=== EXERCISE BRIEF ===
Every line must be returned precisely as it is written.

#### PROVIDED MATERIAL ####

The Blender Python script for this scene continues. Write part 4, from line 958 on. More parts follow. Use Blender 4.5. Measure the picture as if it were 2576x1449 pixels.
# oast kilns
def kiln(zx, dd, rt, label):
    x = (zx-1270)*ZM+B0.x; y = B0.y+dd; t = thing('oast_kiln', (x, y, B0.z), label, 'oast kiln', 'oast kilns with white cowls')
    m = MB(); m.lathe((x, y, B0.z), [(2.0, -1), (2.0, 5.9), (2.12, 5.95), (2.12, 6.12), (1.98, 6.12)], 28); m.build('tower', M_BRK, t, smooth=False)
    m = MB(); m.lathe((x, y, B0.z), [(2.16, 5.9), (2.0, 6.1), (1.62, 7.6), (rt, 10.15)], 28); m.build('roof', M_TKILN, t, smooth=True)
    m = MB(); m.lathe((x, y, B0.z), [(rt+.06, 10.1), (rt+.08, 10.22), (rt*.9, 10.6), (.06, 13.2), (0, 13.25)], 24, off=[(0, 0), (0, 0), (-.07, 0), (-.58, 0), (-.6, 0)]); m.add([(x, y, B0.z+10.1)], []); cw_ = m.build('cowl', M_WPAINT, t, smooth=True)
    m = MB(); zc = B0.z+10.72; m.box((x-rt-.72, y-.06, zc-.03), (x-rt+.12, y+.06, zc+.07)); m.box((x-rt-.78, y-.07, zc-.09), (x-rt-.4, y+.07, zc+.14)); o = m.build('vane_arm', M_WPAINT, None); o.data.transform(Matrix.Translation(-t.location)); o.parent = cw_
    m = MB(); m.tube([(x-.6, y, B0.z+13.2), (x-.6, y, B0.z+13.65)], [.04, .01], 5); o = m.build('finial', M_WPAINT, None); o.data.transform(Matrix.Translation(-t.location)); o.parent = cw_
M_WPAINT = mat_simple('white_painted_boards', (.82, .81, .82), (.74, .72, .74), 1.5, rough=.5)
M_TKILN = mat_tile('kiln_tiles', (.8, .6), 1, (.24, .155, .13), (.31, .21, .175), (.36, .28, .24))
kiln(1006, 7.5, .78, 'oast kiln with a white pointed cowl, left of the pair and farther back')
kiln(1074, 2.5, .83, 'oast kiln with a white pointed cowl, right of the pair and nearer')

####

=== ANSWER TO THE EXERCISE ===
The Blender Python script for this scene continues. Write part 4, from line 958 on. More parts follow. Use Blender 4.5. Measure the picture as if it were 2576x1449 pixels.
# oast kilns
def kiln(zx, dd, rt, label):
    x = (zx-1270)*ZM+B0.x; y = B0.y+dd; t = thing('oast_kiln', (x, y, B0.z), label, 'oast kiln', 'oast kilns with white cowls')
    m = MB(); m.lathe((x, y, B0.z), [(2.0, -1), (2.0, 5.9), (2.12, 5.95), (2.12, 6.12), (1.98, 6.12)], 28); m.build('tower', M_BRK, t, smooth=False)
    m = MB(); m.lathe((x, y, B0.z), [(2.16, 5.9), (2.0, 6.1), (1.62, 7.6), (rt, 10.15)], 28); m.build('roof', M_TKILN, t, smooth=True)
    m = MB(); m.lathe((x, y, B0.z), [(rt+.06, 10.1), (rt+.08, 10.22), (rt*.9, 10.6), (.06, 13.2), (0, 13.25)], 24, off=[(0, 0), (0, 0), (-.07, 0), (-.58, 0), (-.6, 0)]); m.add([(x, y, B0.z+10.1)], []); cw_ = m.build('cowl', M_WPAINT, t, smooth=True)
    m = MB(); zc = B0.z+10.72; m.box((x-rt-.72, y-.06, zc-.03), (x-rt+.12, y+.06, zc+.07)); m.box((x-rt-.78, y-.07, zc-.09), (x-rt-.4, y+.07, zc+.14)); o = m.build('vane_arm', M_WPAINT, None); o.data.transform(Matrix.Translation(-t.location)); o.parent = cw_
    m = MB(); m.tube([(x-.6, y, B0.z+13.2), (x-.6, y, B0.z+13.65)], [.04, .01], 5); o = m.build('finial', M_WPAINT, None); o.data.transform(Matrix.Translation(-t.location)); o.parent = cw_
M_WPAINT = mat_simple('white_painted_boards', (.82, .81, .82), (.74, .72, .74), 1.5, rough=.5)
M_TKILN = mat_tile('kiln_tiles', (.8, .6), 1, (.24, .155, .13), (.31, .21, .175), (.36, .28, .24))
kiln(1006, 7.5, .78, 'oast kiln with a white pointed cowl, left of the pair and farther back')
kiln(1074, 2.5, .83, 'oast kiln with a white pointed cowl, right of the pair and nearer')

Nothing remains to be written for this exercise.